The next morning, Ryan and Cooper both agreed that it was the best sleepover ever and that they slept really well. Apparently, they slept well despite waking up several times to go to the bathroom and get drinks of water. Each time, Ryan would tap me on the shoulder to let me know what was going on. Cooper also would tap me on the shoulder, but not to tell me he needed a drink or needed to go to the bathroom. Cooper just wanted to make sure that I hadn’t died or been replaced by a mannequin in the 10 minutes since he had last checked.

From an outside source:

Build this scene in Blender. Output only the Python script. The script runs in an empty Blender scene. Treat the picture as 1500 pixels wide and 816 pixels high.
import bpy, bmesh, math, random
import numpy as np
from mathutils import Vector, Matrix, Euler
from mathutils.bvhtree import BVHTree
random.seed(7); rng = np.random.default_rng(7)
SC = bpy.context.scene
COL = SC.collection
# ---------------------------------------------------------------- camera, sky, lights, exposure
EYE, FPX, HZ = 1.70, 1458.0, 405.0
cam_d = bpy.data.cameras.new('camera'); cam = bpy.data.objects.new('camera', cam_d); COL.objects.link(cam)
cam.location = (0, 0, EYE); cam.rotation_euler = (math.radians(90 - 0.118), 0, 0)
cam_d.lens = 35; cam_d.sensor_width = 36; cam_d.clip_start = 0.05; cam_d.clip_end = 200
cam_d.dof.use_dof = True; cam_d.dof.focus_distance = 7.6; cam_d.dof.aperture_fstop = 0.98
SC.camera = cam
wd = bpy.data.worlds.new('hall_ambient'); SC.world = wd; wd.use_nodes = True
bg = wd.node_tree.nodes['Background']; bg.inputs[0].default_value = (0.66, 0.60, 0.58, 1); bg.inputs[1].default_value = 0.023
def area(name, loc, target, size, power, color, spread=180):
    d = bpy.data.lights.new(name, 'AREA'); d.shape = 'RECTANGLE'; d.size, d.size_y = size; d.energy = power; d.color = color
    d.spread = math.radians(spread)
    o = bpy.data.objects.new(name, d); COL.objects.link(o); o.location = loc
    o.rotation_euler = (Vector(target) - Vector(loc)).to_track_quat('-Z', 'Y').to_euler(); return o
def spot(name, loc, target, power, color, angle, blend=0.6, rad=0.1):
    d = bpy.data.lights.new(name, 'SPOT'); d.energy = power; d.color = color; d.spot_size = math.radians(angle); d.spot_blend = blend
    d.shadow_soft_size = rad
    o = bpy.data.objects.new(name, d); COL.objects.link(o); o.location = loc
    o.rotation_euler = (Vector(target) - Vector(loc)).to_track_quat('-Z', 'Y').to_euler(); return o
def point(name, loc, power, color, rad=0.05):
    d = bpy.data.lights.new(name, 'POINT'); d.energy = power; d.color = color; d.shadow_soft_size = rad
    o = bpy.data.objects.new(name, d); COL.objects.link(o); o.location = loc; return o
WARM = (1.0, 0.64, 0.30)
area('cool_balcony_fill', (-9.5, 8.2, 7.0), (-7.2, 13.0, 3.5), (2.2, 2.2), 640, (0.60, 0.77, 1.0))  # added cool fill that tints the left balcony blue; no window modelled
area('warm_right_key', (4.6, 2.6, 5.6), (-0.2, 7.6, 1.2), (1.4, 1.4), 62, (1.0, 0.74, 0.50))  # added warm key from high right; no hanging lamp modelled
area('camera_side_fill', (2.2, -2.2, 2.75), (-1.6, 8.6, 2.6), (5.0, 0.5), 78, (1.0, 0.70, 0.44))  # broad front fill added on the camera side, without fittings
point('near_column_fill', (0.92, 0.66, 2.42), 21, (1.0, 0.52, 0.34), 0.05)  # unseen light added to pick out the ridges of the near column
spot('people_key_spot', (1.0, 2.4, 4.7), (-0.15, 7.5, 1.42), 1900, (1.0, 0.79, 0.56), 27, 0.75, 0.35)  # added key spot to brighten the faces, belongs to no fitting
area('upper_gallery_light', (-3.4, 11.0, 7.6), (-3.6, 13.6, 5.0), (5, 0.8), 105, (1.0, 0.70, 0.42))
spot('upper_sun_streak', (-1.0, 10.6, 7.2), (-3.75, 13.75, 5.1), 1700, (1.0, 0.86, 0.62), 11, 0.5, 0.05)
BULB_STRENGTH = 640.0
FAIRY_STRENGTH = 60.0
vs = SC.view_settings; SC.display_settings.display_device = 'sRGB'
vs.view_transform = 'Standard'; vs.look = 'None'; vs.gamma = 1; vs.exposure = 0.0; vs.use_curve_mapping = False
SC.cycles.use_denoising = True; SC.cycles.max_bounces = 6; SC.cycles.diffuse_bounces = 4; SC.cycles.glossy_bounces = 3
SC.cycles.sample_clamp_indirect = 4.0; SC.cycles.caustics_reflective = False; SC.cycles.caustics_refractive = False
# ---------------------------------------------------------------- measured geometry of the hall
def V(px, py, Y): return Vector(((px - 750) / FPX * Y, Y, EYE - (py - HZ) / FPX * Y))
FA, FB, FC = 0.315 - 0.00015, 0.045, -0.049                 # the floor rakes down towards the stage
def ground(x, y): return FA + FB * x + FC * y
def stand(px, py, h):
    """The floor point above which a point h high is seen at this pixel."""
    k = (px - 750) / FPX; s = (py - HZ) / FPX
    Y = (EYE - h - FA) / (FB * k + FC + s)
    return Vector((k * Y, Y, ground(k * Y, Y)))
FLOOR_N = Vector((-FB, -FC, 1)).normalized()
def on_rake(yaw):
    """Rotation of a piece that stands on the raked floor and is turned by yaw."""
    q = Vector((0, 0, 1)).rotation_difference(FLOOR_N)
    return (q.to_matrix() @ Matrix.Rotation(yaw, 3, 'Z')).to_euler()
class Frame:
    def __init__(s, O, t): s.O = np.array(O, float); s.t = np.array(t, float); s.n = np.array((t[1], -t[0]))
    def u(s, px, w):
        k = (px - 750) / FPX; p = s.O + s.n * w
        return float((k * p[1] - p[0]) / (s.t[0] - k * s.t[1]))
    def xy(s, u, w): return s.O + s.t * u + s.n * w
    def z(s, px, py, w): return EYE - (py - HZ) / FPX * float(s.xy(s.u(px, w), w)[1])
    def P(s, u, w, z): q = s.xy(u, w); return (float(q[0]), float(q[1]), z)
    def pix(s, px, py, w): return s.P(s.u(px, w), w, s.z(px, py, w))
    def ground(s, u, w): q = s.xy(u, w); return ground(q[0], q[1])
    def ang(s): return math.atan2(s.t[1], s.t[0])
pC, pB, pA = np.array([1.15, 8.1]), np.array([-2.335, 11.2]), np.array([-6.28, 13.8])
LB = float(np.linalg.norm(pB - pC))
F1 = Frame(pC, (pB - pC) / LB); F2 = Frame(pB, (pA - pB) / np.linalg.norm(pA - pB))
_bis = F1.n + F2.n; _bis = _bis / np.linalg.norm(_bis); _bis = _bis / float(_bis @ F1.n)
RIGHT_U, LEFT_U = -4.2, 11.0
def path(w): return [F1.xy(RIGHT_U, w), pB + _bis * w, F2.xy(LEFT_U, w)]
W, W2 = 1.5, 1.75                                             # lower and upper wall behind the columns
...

The most interesting part of the night was when I noticed Ryan sit up in the bed for a minute or so and “sleep sit.” At least that’s what I think he was doing. I said, “Ryan, are you OK?” and he just kept sitting there, looking straight ahead, his eyes opening and closing as he nodded off. He looked like my dad trying to fight off sleep in the middle of a church service or me battling the sleep monster in one of my political-science classes in college.

The day we returned from Great Wolf, I felt a lot like I did in those political science classes. I was tired, hungry and a little confused. How could the trip to Great Wolf be so much hassle – going anywhere with three kids always is -- and yet so much fun?

At this point in my life, I guess seeing my kids have fun trumps just about everything else. And I know I should enjoy any experience in which my kids still want to have fun with me because I know that won’t always be the case. The “parents are a total embarrassment” stage will be here before long.

That will be a very different kind of adventure.